> **GIVEN TASK**
Up to and including the line with "from mathutils.geometry import", reproduce the listing below exactly, beginning at its first line.

-----

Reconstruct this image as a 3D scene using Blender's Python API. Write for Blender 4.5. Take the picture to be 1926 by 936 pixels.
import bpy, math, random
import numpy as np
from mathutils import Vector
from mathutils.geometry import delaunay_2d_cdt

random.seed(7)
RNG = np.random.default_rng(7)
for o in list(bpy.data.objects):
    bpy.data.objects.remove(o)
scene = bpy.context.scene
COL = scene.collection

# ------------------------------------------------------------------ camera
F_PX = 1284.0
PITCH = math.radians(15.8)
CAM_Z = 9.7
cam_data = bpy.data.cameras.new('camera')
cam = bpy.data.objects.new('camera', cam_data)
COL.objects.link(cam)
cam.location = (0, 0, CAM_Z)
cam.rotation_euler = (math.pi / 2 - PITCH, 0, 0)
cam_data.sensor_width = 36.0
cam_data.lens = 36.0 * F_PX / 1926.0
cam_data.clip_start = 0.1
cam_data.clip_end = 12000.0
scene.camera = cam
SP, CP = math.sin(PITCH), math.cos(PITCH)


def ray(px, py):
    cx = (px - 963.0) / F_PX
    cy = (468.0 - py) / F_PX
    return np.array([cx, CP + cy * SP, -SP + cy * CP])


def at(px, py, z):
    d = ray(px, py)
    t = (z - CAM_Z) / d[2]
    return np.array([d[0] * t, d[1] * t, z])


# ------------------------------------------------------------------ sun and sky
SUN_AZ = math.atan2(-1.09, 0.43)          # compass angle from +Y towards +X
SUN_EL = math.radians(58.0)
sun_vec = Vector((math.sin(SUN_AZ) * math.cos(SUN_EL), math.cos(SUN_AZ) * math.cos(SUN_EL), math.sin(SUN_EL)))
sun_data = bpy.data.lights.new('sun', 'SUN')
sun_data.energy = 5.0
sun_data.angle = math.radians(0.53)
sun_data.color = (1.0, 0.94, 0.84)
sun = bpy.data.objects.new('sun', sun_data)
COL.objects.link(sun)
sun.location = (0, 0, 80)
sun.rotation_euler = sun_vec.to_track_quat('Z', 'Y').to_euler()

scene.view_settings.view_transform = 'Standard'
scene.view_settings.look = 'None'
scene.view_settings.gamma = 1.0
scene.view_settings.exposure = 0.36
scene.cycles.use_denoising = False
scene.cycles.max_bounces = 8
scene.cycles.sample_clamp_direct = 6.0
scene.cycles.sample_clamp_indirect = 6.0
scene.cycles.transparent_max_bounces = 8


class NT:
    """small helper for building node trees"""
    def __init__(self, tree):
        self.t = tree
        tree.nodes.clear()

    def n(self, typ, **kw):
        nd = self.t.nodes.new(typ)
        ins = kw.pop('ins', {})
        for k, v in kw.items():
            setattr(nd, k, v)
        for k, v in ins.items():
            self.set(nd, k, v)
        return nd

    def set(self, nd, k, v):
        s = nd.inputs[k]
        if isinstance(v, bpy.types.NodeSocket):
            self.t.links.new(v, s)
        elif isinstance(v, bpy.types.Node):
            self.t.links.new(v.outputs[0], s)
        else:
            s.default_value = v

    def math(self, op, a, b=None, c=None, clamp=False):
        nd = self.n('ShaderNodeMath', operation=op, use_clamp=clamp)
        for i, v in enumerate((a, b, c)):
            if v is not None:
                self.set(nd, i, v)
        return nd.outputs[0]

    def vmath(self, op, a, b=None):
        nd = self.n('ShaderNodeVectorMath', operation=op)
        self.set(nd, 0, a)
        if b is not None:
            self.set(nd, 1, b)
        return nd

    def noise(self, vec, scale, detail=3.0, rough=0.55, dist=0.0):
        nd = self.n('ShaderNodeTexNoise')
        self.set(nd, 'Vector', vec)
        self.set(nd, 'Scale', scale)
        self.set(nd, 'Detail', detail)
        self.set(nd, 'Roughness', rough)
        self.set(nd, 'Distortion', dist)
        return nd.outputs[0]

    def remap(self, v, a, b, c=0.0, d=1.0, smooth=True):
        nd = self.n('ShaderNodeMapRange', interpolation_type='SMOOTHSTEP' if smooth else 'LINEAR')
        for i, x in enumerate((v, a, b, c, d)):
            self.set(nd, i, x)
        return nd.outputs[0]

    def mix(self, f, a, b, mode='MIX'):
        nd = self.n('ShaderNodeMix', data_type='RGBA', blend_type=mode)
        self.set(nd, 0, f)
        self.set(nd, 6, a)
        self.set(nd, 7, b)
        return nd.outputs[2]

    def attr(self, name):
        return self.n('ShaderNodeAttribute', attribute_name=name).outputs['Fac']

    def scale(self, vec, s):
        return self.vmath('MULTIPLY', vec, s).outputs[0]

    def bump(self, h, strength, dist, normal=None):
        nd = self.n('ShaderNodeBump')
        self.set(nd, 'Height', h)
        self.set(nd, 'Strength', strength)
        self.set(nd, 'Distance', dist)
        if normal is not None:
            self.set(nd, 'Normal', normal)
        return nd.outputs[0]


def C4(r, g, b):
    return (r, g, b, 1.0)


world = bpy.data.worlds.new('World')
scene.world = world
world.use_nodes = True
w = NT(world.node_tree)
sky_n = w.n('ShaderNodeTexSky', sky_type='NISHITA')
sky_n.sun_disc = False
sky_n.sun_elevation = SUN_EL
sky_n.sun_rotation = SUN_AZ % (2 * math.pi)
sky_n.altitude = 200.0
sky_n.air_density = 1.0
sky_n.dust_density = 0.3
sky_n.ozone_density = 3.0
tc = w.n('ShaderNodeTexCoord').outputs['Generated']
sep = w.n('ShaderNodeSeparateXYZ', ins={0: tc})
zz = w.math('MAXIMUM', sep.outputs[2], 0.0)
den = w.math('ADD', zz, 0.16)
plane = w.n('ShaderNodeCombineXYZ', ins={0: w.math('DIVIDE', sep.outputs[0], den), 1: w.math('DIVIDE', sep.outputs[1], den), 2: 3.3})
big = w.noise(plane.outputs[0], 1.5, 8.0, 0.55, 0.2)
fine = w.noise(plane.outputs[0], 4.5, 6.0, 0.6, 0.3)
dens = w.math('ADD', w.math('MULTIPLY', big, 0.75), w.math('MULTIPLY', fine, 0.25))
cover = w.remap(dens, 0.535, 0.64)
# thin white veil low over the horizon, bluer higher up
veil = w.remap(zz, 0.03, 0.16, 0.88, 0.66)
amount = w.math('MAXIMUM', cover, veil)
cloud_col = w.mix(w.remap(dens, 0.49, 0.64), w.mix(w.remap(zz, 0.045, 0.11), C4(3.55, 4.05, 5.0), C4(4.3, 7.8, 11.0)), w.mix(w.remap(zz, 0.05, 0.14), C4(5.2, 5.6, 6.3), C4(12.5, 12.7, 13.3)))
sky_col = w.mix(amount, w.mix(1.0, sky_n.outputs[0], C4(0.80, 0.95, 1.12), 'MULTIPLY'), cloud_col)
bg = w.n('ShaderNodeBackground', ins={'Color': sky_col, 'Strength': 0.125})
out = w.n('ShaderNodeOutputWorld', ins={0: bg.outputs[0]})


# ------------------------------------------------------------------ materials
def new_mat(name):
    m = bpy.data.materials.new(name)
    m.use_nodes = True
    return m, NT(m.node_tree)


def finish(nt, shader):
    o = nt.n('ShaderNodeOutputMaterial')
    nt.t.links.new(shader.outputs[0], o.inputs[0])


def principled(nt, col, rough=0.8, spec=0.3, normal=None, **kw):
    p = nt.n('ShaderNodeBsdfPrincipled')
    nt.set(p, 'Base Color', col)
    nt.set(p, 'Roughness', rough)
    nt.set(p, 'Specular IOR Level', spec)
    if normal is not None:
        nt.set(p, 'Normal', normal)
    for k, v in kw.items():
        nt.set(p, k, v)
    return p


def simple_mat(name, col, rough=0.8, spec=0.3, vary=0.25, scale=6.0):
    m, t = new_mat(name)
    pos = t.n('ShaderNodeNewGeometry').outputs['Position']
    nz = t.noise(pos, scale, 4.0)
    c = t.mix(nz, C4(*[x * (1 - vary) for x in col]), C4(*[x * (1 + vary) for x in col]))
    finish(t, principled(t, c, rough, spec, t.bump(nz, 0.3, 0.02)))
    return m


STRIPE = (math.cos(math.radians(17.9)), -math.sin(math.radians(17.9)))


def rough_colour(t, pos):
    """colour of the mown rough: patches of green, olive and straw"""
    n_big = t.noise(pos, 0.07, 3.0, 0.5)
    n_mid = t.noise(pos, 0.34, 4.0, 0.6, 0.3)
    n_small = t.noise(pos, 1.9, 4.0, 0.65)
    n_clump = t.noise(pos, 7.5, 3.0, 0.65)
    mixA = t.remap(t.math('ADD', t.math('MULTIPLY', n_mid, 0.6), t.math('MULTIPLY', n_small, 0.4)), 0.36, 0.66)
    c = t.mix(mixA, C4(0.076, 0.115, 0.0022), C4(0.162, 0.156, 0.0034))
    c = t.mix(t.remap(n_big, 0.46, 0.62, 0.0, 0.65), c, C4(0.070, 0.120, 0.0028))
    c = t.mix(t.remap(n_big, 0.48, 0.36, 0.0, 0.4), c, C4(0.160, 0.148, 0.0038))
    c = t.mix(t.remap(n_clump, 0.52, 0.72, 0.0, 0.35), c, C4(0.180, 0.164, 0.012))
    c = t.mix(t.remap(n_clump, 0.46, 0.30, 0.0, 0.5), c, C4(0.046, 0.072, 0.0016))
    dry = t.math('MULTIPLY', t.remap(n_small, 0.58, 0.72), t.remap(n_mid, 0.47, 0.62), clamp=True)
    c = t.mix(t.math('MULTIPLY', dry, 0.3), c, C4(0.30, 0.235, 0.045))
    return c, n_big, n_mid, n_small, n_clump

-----

> **ANSWER BELOW**
Reconstruct this image as a 3D scene using Blender's Python API. Write for Blender 4.5. Take the picture to be 1926 by 936 pixels.
import bpy, math, random
import numpy as np
from mathutils import Vector
from mathutils.geometry import delaunay_2d_cdt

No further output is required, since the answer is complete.